Before L. HAND, CHASE and CLARK, Circuit Judges.
It is apparent from the above that when the appellant was paid the $36,739.34 as his share of the proceeds of the settlement of the suit he and the attorneys brought against Mrs. de Landa he received some part of it as payment for the services he performed in aid of the contest of the will. Had he proved that some part of it was in satisfaction of his claim as a legatee in the settlement of the controversy over the will that much would not have been taxable, Lyeth v.
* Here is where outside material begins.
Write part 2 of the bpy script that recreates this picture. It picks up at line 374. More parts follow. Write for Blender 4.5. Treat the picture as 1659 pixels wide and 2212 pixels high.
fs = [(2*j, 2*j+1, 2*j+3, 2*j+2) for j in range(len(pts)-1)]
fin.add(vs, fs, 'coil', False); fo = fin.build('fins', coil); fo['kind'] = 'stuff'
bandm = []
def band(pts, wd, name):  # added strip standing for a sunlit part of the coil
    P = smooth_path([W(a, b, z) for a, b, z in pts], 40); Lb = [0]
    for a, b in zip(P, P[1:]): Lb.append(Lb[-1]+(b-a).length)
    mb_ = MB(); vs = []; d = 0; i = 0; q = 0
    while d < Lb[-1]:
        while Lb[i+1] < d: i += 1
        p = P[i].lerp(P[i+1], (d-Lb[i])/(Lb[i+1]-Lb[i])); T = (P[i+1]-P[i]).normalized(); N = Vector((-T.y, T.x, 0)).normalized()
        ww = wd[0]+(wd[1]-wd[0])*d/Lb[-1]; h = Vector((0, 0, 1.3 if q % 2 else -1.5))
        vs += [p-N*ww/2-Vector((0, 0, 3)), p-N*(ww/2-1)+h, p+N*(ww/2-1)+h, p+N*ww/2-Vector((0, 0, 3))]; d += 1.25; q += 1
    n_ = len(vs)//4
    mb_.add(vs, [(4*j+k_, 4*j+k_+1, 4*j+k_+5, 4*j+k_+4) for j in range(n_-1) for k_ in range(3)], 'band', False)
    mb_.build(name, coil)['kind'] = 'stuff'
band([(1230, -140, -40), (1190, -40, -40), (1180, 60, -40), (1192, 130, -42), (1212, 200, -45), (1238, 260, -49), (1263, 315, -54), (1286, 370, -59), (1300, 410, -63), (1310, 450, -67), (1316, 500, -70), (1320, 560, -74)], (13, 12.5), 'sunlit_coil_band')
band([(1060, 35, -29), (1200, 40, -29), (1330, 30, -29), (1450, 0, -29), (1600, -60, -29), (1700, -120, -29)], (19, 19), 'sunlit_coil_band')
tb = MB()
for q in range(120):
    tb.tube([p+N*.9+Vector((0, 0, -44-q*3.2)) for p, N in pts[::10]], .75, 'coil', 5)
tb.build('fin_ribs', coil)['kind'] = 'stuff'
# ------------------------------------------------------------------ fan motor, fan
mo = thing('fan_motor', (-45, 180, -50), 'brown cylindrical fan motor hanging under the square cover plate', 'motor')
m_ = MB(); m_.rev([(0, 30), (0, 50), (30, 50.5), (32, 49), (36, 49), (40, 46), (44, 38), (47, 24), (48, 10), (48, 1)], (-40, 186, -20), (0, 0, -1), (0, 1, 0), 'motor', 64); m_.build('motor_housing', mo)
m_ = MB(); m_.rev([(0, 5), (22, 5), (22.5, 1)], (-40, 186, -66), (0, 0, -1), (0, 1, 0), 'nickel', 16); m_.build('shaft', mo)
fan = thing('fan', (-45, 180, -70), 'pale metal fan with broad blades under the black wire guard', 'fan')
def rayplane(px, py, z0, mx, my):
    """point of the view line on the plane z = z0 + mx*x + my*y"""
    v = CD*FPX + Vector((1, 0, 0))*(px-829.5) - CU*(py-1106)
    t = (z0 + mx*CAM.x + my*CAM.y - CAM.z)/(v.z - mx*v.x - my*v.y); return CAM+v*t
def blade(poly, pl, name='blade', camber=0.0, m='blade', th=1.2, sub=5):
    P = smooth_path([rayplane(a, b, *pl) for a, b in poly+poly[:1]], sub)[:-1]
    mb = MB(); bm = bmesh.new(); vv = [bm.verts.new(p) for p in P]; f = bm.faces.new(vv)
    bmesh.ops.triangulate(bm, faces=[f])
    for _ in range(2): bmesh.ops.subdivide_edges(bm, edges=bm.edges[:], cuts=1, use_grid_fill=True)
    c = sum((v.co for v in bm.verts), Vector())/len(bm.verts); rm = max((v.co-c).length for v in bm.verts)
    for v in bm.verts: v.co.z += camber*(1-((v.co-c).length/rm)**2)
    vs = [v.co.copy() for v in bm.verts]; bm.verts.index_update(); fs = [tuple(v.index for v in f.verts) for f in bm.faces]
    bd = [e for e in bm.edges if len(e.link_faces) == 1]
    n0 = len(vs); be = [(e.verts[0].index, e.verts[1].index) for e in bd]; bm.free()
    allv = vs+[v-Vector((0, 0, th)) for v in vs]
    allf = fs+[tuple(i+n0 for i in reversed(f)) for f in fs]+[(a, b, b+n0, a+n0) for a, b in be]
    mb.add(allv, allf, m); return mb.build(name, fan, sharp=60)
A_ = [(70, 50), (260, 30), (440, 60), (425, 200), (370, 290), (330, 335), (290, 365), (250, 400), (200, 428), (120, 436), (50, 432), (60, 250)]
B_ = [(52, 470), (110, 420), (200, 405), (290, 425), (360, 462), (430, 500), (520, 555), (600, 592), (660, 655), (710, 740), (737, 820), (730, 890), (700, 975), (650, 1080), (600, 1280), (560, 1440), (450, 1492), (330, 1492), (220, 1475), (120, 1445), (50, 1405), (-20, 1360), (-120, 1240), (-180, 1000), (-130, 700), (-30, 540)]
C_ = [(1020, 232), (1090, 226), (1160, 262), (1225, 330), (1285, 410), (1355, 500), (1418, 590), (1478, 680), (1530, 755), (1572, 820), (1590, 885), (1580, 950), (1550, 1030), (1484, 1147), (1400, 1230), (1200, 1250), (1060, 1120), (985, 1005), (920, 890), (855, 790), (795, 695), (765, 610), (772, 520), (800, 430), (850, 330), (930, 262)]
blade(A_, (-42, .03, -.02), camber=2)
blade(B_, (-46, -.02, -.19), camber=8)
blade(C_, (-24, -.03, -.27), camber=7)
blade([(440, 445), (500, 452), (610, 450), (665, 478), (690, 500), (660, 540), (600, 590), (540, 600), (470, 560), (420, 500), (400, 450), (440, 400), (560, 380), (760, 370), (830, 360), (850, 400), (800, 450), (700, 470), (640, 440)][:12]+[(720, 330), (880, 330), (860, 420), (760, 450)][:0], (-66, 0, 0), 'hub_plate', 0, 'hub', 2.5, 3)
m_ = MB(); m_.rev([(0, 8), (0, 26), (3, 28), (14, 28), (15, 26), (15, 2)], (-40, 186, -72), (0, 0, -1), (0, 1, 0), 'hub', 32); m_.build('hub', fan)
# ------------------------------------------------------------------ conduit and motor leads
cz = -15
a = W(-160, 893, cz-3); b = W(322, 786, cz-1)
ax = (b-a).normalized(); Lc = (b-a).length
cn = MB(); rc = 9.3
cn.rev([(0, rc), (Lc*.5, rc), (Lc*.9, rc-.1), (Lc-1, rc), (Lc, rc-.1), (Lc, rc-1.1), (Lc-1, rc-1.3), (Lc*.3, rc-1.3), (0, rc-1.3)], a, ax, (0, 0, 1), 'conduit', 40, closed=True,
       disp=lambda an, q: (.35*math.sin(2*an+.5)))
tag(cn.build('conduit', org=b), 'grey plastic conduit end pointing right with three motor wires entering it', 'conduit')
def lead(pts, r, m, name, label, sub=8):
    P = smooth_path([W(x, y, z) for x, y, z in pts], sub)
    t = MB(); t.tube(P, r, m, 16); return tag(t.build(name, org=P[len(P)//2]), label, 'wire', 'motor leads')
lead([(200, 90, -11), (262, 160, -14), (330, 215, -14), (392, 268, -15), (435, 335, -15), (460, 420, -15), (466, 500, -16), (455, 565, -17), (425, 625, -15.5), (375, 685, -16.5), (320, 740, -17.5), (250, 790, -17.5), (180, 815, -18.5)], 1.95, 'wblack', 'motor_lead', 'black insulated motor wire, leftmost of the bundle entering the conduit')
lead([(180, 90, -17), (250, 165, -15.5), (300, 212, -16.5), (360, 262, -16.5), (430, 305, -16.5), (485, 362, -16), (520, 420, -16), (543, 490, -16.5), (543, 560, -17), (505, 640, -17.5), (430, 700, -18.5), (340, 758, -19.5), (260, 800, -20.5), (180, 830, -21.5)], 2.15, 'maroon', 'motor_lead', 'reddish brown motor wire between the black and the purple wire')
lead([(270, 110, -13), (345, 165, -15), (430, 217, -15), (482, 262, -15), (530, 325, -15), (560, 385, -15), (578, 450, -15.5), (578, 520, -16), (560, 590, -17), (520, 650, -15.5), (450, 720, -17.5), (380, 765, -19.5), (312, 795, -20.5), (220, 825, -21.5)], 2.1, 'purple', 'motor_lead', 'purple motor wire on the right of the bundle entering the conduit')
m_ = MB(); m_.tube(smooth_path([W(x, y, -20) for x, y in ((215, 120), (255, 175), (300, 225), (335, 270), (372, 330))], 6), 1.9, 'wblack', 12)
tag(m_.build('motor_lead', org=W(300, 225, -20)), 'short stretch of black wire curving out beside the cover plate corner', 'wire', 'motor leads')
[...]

Hoey, 305 U.S. 188, 59 S.Ct. 155, 83 L.Ed. 119, 119 A.L.R. 410, but he did not do that.
Under the heading "Conclusions of Law" which the trial judge added to findings of fact which he made and designated as such he wrote as follows: "The amount received by the plaintiff as his share of the $75,000, paid by Mrs. de Landa in settlement of the action brought by the plaintiff and Goodman and Werner was not a gift, legacy, devise or inheritance to the plaintiff, but was paid to the plaintiff as compensation for services rendered." This finding of fact that the payment was compensation for his services is well supported by substantial evidence in the record and we, accordingly, accept it to show that the amount thus received by the appellant was his taxable income no part of which was exempt under the section of the Internal Revenue Code above mentioned. Consequently he failed to carry his burden to show that the government had money in its possession justly belonging to him. Arthur C. Harvey Co. v. Malley, 1 Cir., 60 F.2d 97.
Judgment affirmed.
I concur upon the first ground stated in Judge CHASE'S opinion.